■ Short problem
Quote only the lines from the line containing "The Blender Python" to the line containing "cents = [np.array([rng.normal()", with both of those lines included, please, exactly as written.

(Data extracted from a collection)
********

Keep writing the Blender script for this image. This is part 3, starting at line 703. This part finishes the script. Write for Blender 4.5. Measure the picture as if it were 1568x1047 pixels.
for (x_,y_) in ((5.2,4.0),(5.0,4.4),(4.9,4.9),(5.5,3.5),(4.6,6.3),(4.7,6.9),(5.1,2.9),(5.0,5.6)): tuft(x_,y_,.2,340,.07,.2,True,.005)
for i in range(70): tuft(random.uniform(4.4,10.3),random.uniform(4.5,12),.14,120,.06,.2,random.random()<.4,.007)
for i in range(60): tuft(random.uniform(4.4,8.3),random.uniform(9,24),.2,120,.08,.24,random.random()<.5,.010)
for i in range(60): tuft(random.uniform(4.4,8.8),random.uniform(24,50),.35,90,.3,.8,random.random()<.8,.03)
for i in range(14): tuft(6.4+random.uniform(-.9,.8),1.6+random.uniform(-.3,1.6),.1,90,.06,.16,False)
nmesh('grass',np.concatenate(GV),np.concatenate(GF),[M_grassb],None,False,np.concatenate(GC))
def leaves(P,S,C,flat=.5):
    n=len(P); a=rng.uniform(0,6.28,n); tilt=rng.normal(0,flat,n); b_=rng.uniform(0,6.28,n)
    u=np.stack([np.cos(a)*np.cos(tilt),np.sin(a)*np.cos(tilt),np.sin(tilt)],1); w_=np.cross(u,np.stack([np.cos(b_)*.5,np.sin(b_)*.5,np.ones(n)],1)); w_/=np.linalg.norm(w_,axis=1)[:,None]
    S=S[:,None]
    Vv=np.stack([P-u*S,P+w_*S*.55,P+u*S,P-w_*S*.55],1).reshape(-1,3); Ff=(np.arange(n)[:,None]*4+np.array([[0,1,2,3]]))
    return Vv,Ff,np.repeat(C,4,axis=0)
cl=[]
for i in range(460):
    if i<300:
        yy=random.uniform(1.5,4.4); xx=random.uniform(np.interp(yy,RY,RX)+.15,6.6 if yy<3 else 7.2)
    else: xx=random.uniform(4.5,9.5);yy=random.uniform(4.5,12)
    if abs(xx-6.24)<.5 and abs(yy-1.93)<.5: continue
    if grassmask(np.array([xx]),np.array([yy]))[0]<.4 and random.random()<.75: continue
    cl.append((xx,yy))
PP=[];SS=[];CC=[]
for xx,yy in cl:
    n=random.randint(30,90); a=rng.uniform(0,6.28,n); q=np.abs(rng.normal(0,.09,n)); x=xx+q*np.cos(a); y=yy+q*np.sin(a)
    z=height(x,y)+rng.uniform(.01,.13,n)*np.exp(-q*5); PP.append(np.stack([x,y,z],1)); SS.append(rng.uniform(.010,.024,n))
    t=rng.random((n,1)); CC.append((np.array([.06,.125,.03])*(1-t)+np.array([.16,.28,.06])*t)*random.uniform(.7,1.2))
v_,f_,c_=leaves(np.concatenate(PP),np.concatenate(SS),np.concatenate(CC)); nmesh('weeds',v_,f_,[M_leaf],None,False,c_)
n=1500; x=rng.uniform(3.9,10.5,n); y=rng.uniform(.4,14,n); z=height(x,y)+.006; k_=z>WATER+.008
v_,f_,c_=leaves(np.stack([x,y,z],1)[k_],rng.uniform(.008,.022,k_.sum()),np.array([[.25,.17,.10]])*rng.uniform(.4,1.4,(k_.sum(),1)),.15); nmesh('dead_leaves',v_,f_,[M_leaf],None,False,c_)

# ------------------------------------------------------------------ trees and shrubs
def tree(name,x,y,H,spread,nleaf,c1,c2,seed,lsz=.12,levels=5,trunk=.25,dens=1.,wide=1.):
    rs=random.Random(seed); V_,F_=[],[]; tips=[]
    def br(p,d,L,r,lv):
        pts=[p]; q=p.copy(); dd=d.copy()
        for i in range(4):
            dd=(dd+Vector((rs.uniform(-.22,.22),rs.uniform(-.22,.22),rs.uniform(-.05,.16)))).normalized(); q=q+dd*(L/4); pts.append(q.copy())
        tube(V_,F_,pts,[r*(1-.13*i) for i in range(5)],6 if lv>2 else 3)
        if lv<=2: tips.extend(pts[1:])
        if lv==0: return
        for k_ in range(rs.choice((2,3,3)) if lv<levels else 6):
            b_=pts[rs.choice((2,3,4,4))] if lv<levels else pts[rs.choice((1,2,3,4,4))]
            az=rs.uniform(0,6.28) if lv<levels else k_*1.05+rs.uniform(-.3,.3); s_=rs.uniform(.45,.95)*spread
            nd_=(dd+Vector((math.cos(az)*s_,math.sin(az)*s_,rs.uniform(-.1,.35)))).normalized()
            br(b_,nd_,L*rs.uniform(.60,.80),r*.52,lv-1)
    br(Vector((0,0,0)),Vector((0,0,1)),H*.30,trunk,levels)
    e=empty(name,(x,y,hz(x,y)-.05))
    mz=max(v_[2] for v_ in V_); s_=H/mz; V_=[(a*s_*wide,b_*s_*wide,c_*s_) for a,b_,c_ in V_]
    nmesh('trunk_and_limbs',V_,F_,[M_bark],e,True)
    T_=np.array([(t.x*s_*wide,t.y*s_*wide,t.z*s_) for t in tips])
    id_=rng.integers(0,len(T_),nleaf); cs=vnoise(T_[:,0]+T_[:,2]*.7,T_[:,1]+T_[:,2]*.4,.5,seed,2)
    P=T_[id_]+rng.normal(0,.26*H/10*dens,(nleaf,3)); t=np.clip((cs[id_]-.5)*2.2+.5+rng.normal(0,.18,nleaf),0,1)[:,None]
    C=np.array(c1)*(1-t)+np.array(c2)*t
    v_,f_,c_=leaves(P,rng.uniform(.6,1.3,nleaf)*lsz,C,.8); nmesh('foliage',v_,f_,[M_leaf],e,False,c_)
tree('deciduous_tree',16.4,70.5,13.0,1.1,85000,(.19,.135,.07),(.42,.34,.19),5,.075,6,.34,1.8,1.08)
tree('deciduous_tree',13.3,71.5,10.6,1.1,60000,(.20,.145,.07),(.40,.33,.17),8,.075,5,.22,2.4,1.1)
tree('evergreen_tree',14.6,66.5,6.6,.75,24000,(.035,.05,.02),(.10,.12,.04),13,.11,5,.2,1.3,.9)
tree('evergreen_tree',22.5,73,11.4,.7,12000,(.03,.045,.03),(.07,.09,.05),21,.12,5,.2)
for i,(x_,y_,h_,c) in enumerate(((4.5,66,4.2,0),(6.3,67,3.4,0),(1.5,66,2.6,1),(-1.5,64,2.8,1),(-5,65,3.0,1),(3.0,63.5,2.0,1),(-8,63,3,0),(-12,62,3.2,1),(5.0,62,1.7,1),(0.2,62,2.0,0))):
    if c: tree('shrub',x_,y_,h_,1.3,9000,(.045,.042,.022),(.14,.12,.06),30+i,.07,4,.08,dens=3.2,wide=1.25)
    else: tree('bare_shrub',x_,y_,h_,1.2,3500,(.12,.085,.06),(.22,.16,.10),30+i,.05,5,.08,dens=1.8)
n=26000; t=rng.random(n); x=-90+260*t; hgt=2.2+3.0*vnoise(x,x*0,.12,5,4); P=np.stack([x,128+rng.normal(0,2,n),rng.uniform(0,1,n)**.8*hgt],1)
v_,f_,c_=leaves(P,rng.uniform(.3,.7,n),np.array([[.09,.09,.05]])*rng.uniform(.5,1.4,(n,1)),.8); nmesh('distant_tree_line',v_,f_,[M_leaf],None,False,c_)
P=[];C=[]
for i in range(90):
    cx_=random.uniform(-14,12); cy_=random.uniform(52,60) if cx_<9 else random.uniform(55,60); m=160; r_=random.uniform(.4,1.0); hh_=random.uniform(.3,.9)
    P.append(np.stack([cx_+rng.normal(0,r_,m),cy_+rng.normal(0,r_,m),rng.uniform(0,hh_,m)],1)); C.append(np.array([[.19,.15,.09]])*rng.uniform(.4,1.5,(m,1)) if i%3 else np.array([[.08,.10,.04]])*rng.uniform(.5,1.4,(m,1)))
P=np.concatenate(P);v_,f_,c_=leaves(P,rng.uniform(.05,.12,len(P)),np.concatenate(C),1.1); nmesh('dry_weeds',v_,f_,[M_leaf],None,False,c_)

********

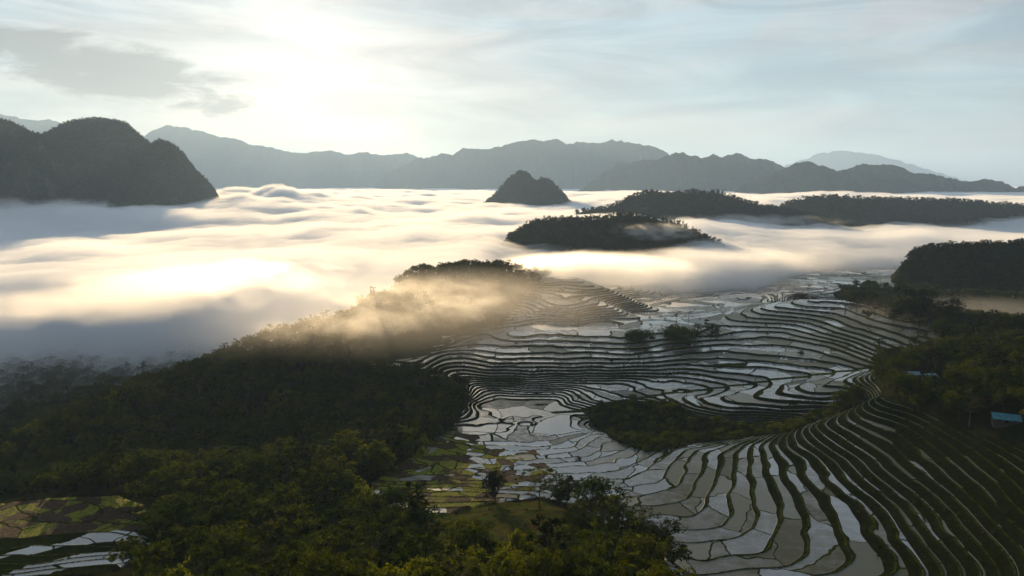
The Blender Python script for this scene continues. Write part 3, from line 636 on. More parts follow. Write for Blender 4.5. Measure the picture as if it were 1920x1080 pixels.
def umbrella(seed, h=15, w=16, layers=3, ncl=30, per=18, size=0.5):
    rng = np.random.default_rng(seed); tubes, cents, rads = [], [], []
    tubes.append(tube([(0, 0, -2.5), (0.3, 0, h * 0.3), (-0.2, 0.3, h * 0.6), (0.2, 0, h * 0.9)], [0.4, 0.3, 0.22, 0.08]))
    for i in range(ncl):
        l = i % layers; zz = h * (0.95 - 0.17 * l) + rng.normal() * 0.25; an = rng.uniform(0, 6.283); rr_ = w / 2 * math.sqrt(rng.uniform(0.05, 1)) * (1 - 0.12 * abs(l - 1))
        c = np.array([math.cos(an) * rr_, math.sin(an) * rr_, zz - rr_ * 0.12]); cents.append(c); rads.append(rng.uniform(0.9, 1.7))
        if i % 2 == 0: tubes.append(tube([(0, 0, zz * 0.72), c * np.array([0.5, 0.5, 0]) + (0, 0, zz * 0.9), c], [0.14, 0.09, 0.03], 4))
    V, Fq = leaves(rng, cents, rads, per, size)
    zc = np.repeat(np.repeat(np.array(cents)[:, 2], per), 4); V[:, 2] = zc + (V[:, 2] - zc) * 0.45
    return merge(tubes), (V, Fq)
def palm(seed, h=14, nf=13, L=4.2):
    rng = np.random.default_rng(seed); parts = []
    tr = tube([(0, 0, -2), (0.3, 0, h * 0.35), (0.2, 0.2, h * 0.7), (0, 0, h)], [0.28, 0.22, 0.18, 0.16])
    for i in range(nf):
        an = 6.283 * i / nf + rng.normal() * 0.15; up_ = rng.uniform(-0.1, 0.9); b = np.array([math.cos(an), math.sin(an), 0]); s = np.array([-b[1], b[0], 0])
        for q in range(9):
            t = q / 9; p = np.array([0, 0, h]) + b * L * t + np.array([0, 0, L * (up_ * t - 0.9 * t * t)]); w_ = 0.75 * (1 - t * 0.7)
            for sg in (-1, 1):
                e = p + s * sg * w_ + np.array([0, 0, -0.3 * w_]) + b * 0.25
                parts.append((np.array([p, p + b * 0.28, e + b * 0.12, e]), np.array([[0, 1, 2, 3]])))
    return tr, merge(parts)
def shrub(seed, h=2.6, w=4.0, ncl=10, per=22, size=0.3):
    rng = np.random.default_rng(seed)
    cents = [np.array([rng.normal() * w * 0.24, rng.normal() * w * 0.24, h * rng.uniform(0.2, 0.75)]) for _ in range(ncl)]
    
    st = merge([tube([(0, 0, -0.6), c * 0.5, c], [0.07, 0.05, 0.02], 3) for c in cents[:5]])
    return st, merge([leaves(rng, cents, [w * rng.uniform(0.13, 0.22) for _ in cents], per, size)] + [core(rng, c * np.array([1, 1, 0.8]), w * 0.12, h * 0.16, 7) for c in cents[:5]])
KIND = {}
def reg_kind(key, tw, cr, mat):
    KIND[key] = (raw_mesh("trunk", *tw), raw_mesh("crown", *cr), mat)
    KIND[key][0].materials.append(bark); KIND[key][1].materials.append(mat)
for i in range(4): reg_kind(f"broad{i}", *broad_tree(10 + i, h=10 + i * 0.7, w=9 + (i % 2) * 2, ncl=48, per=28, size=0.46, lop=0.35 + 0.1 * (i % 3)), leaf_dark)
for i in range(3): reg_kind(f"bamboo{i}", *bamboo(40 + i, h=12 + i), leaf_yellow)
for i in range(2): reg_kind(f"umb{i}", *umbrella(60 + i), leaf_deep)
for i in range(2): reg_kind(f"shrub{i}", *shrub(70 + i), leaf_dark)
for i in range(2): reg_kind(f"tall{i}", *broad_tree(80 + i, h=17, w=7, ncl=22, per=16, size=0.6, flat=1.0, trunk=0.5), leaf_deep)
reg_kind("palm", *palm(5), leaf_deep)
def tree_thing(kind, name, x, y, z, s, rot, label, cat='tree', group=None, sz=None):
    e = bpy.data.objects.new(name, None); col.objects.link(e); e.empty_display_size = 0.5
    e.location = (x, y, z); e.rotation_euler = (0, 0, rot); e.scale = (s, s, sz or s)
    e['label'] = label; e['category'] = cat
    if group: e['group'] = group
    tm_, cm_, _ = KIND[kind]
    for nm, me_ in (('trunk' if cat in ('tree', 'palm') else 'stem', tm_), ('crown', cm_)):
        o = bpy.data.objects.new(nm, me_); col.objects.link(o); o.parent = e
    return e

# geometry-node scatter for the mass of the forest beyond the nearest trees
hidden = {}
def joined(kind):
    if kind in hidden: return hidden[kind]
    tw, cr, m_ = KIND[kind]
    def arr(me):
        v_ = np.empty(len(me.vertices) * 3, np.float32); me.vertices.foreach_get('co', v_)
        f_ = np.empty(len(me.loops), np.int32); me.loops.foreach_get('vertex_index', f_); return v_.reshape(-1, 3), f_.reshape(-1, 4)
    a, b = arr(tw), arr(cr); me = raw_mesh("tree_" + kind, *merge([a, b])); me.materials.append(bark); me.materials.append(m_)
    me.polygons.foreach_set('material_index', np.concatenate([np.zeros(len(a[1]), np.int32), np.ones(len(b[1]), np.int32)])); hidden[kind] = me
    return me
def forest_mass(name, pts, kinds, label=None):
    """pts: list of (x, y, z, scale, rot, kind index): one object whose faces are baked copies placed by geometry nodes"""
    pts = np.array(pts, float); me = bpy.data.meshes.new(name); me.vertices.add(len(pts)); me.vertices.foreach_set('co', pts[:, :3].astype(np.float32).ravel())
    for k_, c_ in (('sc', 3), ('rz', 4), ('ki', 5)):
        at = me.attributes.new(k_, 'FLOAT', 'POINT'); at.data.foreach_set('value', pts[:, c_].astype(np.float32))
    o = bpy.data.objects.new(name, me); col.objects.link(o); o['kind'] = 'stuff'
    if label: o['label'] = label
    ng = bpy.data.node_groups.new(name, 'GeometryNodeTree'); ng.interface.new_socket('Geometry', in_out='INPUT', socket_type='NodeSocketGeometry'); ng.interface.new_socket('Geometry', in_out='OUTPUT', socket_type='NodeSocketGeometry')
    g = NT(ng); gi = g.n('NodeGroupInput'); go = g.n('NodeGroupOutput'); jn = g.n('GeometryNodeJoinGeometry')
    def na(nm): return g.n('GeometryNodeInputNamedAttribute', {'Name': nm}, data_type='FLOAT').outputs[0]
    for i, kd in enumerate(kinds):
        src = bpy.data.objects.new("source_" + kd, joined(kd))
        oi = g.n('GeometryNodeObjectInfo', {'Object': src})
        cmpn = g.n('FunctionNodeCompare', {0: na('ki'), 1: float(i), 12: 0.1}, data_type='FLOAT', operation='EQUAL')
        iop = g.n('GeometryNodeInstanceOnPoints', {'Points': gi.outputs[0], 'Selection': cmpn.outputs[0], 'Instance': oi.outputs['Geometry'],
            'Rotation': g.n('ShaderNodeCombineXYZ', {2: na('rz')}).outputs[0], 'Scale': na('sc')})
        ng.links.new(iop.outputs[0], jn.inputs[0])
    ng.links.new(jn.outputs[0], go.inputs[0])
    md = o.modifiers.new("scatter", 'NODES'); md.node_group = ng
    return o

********

■ Output of the exercise
The Blender Python script for this scene continues. Write part 3, from line 636 on. More parts follow. Write for Blender 4.5. Measure the picture as if it were 1920x1080 pixels.
def umbrella(seed, h=15, w=16, layers=3, ncl=30, per=18, size=0.5):
    rng = np.random.default_rng(seed); tubes, cents, rads = [], [], []
    tubes.append(tube([(0, 0, -2.5), (0.3, 0, h * 0.3), (-0.2, 0.3, h * 0.6), (0.2, 0, h * 0.9)], [0.4, 0.3, 0.22, 0.08]))
    for i in range(ncl):
        l = i % layers; zz = h * (0.95 - 0.17 * l) + rng.normal() * 0.25; an = rng.uniform(0, 6.283); rr_ = w / 2 * math.sqrt(rng.uniform(0.05, 1)) * (1 - 0.12 * abs(l - 1))
        c = np.array([math.cos(an) * rr_, math.sin(an) * rr_, zz - rr_ * 0.12]); cents.append(c); rads.append(rng.uniform(0.9, 1.7))
        if i % 2 == 0: tubes.append(tube([(0, 0, zz * 0.72), c * np.array([0.5, 0.5, 0]) + (0, 0, zz * 0.9), c], [0.14, 0.09, 0.03], 4))
    V, Fq = leaves(rng, cents, rads, per, size)
    zc = np.repeat(np.repeat(np.array(cents)[:, 2], per), 4); V[:, 2] = zc + (V[:, 2] - zc) * 0.45
    return merge(tubes), (V, Fq)
def palm(seed, h=14, nf=13, L=4.2):
    rng = np.random.default_rng(seed); parts = []
    tr = tube([(0, 0, -2), (0.3, 0, h * 0.35), (0.2, 0.2, h * 0.7), (0, 0, h)], [0.28, 0.22, 0.18, 0.16])
    for i in range(nf):
        an = 6.283 * i / nf + rng.normal() * 0.15; up_ = rng.uniform(-0.1, 0.9); b = np.array([math.cos(an), math.sin(an), 0]); s = np.array([-b[1], b[0], 0])
        for q in range(9):
            t = q / 9; p = np.array([0, 0, h]) + b * L * t + np.array([0, 0, L * (up_ * t - 0.9 * t * t)]); w_ = 0.75 * (1 - t * 0.7)
            for sg in (-1, 1):
                e = p + s * sg * w_ + np.array([0, 0, -0.3 * w_]) + b * 0.25
                parts.append((np.array([p, p + b * 0.28, e + b * 0.12, e]), np.array([[0, 1, 2, 3]])))
    return tr, merge(parts)
def shrub(seed, h=2.6, w=4.0, ncl=10, per=22, size=0.3):
    rng = np.random.default_rng(seed)
    cents = [np.array([rng.normal() * w * 0.24, rng.normal() * w * 0.24, h * rng.uniform(0.2, 0.75)]) for _ in range(ncl)]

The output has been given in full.